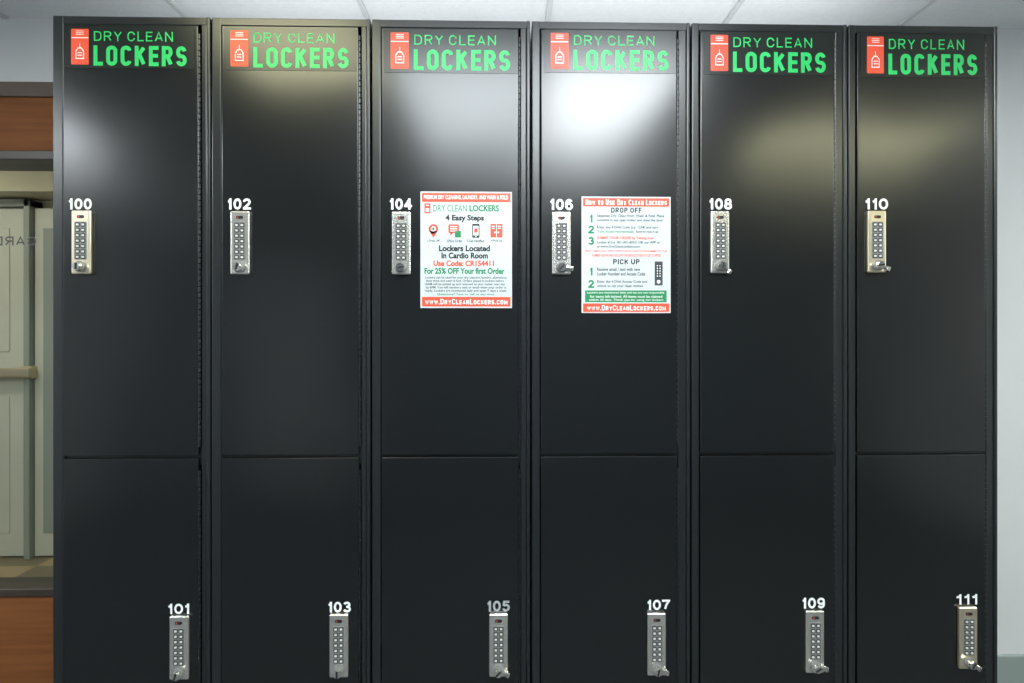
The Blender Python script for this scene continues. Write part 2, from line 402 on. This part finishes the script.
def lock(root, cx, cz, turn, lever, sm='steel'):
    H = .0725
    lk = MB().box(cx-.0218, cx+.0218, LF, DF+.0005, cz-H, cz+H, M[sm], .0035, 3)
    lk = lk.build('lock', root)
    y = LF
    b = MB(); b.rr(cx-.0135, cx+.0135, cz-.040, cz+.046, .003, y, M['pad'], .0006); b.build('keypad', lk)
    b = MB()
    for r in range(7):
        for c in (-1, 1):
            zz = cz+.0395-r*.0122; xx = cx+c*.0061
            b.rr(xx-.0052, xx+.0052, zz-.0048, zz+.0048, .0024, y-.0006, M['btnd'], .0003)
            b.rr(xx-.0030, xx+.0030, zz-.0023, zz+.0023, .0018, y-.0009, M['btn'], .0010)
    b.build('buttons', lk)
    b = MB(); b.rr(cx-.008, cx+.008, cz+.054, cz+.061, .003, y, M['ink'], .0006)
    b.disc(cx-.004, cz+.0575, .0016, y-.0006, M['red'], .0004); b.build('status_window', lk)
    b = MB(); kz = cz-.056
    b.cyl((cx, y-.0025, kz), .0125, .005, M['pad'], 'Y', 28, bev=.001)
    b.cyl((cx, y-.008, kz), .0095, .010, M['chrome'], 'Y', 28, bev=.0015)
    b.box(-.0020, .0020, -.0145, -.011, -.0075, .0075, M['ink'], .0008, mtx=Matrix.Translation((cx, y, kz)) @ Matrix.Rotation(turn, 4, 'Y'))
    b.build('knob', lk)
    if lever:
        b = MB(); mt = Matrix.Translation((cx, y-.004, kz)) @ Matrix.Rotation(lever, 4, 'Y')
        b.box(.006, .025, -.003, .003, -.0035, .0035, M['chrome'], .0015, mtx=mt)
        b.box(.019, .027, -.004, .004, -.007, .005, M['chrome'], .002, mtx=mt)
        b.build('lever', lk)

def door(root, x0, x1, z0, z1, num, grey=False):
    d = MB().box(x0, x1, DF, .016, z0, z1, M['black'], .0022, 3).build('door', root)
    st, a0, a1, b0, b1 = num
    p0 = W(a0, b1, DF); p1 = W(a1, b0, DF)
    MB().caps(st, p0.x, p1.x, p0.z, p1.z, DF-.0002, M['numg'] if grey else M['numw'], .205, .11).build('number_label', d)
    h = MB(); z = z0+.02
    while z < z1-.03:
        h.cyl((x1+.0022, -.0012, z+.0055), .0026, .0105, M['frame'], 'Z', 10); z += .0132
    h.build('hinge', d)
    return d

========

● TASK GOAL:
Write out every line above exactly as it is, leaving out the pictures.

● RESULT:
The Blender Python script for this scene continues. Write part 2, from line 402 on. This part finishes the script.
def lock(root, cx, cz, turn, lever, sm='steel'):
    H = .0725
    lk = MB().box(cx-.0218, cx+.0218, LF, DF+.0005, cz-H, cz+H, M[sm], .0035, 3)
    lk = lk.build('lock', root)
    y = LF
    b = MB(); b.rr(cx-.0135, cx+.0135, cz-.040, cz+.046, .003, y, M['pad'], .0006); b.build('keypad', lk)
    b = MB()
    for r in range(7):
        for c in (-1, 1):
            zz = cz+.0395-r*.0122; xx = cx+c*.0061
            b.rr(xx-.0052, xx+.0052, zz-.0048, zz+.0048, .0024, y-.0006, M['btnd'], .0003)
            b.rr(xx-.0030, xx+.0030, zz-.0023, zz+.0023, .0018, y-.0009, M['btn'], .0010)
    b.build('buttons', lk)
    b = MB(); b.rr(cx-.008, cx+.008, cz+.054, cz+.061, .003, y, M['ink'], .0006)
    b.disc(cx-.004, cz+.0575, .0016, y-.0006, M['red'], .0004); b.build('status_window', lk)
    b = MB(); kz = cz-.056
    b.cyl((cx, y-.0025, kz), .0125, .005, M['pad'], 'Y', 28, bev=.001)
    b.cyl((cx, y-.008, kz), .0095, .010, M['chrome'], 'Y', 28, bev=.0015)
    b.box(-.0020, .0020, -.0145, -.011, -.0075, .0075, M['ink'], .0008, mtx=Matrix.Translation((cx, y, kz)) @ Matrix.Rotation(turn, 4, 'Y'))
    b.build('knob', lk)
    if lever:
        b = MB(); mt = Matrix.Translation((cx, y-.004, kz)) @ Matrix.Rotation(lever, 4, 'Y')
        b.box(.006, .025, -.003, .003, -.0035, .0035, M['chrome'], .0015, mtx=mt)
        b.box(.019, .027, -.004, .004, -.007, .005, M['chrome'], .002, mtx=mt)
        b.build('lever', lk)

def door(root, x0, x1, z0, z1, num, grey=False):
    d = MB().box(x0, x1, DF, .016, z0, z1, M['black'], .0022, 3).build('door', root)
    st, a0, a1, b0, b1 = num
    p0 = W(a0, b1, DF); p1 = W(a1, b0, DF)
    MB().caps(st, p0.x, p1.x, p0.z, p1.z, DF-.0002, M['numg'] if grey else M['numw'], .205, .11).build('number_label', d)
    h = MB(); z = z0+.02
    while z < z1-.03:
        h.cyl((x1+.0022, -.0012, z+.0055), .0026, .0105, M['frame'], 'Z', 10); z += .0132
    h.build('hinge', d)
    return d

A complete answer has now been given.